The trial judge refused to admit as evidence a video that appeared to contradict the prosecution’s case, relying instead on the testimony of the officer, whose shoulder had been dislocated during the arrest. Prosecutors called for a sentence of six years.

The video showed four officers in riot gear attacking Mr. Ustinov in a busy Moscow square at the time of a protest rally nearby, pushing him to the pavement and hitting him with rubber batons. It was not clear why they had singled him out.

As the recording spread rapidly on social media, the visible discrepancy between the video and the verdict sparked a wave of public outrage that originated among Russian actors and spread from there.

Many high-profile actors posted videos of themselves making indignant statements against the case and the sentence. After the public clamor, prosecutors requested that the prison term handed down on Monday be lifted and that Mr. Ustinov be set free.

The solidarity campaign was unusual for Russia, where people in many professions are afraid to criticize the government for fear of losing their jobs — or worse. Many of the actors who stood up for Mr. Ustinov work in government-sponsored theaters and in state-supported films, making them particularly vulnerable to retaliation.

Daria Yegorova, an actress in the city of Perm, near the Ural Mountains, was criticized by her colleagues after she spoke out in Mr.
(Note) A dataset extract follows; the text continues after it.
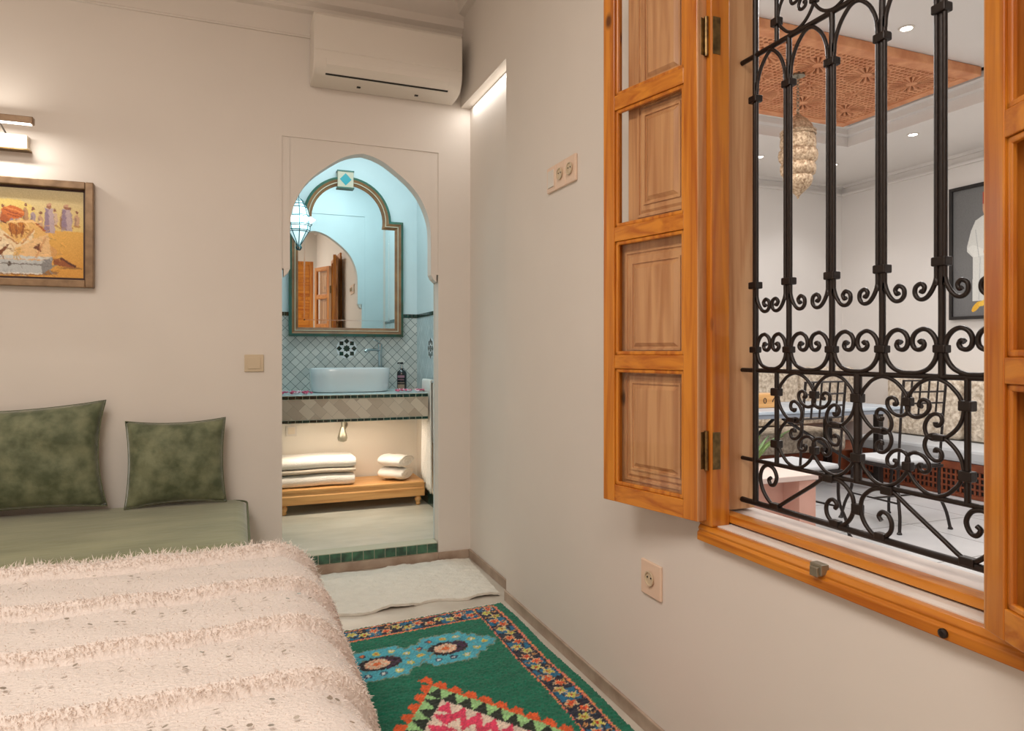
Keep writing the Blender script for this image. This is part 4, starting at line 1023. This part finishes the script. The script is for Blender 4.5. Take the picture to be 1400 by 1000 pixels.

Ustinov’s support at a final bow on Wednesday.

Ms. Yegorova said on Friday that she had filed her resignation letter and was looking for another job.

The outcry this week followed a similar public campaign to release Ivan Golunov, a prominent investigative journalist, who was arrested in June on drug trafficking charges that his supporters said were trumped up. The charges against Mr. Golunov were later dropped following demonstrations in front of Police Headquarters in Moscow and a coordinated publicity campaign in Russia’s scant independent media outlets. Three independent Russian newspapers published front pages in support of Mr. Golunov.

Actors’ solidarity behind Mr. Ustinov also demonstrated the growing power of social media networks in Russia. Collectively, the actors and other celebrities involved reach millions of people through their Instagram and Facebook accounts.

State-run television networks, which have enjoyed a virtual monopoly during President Vladimir V. Putin’s 20-year rule, have largely ignored the case. Rossiyskaya Gazeta, a state-run newspaper, called Mr. Ustinov “a brigadier” of protesters. Mr. Ustinov has denied taking part in the demonstrations.

Dmitri S. Peskov, Mr. Putin’s spokesman, was asked repeatedly about Mr. Ustinov’s case during regular conference calls with reporters this week. He has repeated the usual Kremlin line that Mr. Putin has nothing to do with the court system in Russia.

“It is not our business to draw conclusions about what influenced the decision of the court or what did not influence it,” Mr. Peskov told journalists on Friday.

Tatiana Ustinova, the actor’s mother, speaking in court after he was ordered released, said she hoped her son would be cleared of all charges.

The case was “a shock that the whole country experienced,” Ms. Ustinova said, adding, “I believe this is our common victory.”

The sudden about-face in Mr. Ustinov’s case highlighted how sensitive the authorities have become after a summer of street protests in Moscow to anything that might fuel public unrest.

All the same, there is little sign that the Kremlin is easing up on what has become a nationwide crackdown on individuals and organizations it views as a threat. In the southern city of Saratov, for example, a court on Thursday sentenced six Jehovah’s Witness followers to jail terms of between two years and three and half years for “extremism.”

The convictions continued a long, grinding campaign against the Christian denomination, which rejects violence, that began during the Soviet era. After a long pause starting in the late 1980s, it picked up with fresh vigor in 2017, after a ruling by Russia’s Supreme Court declaring Jehovah’s Witnesses an illegal extremist organization.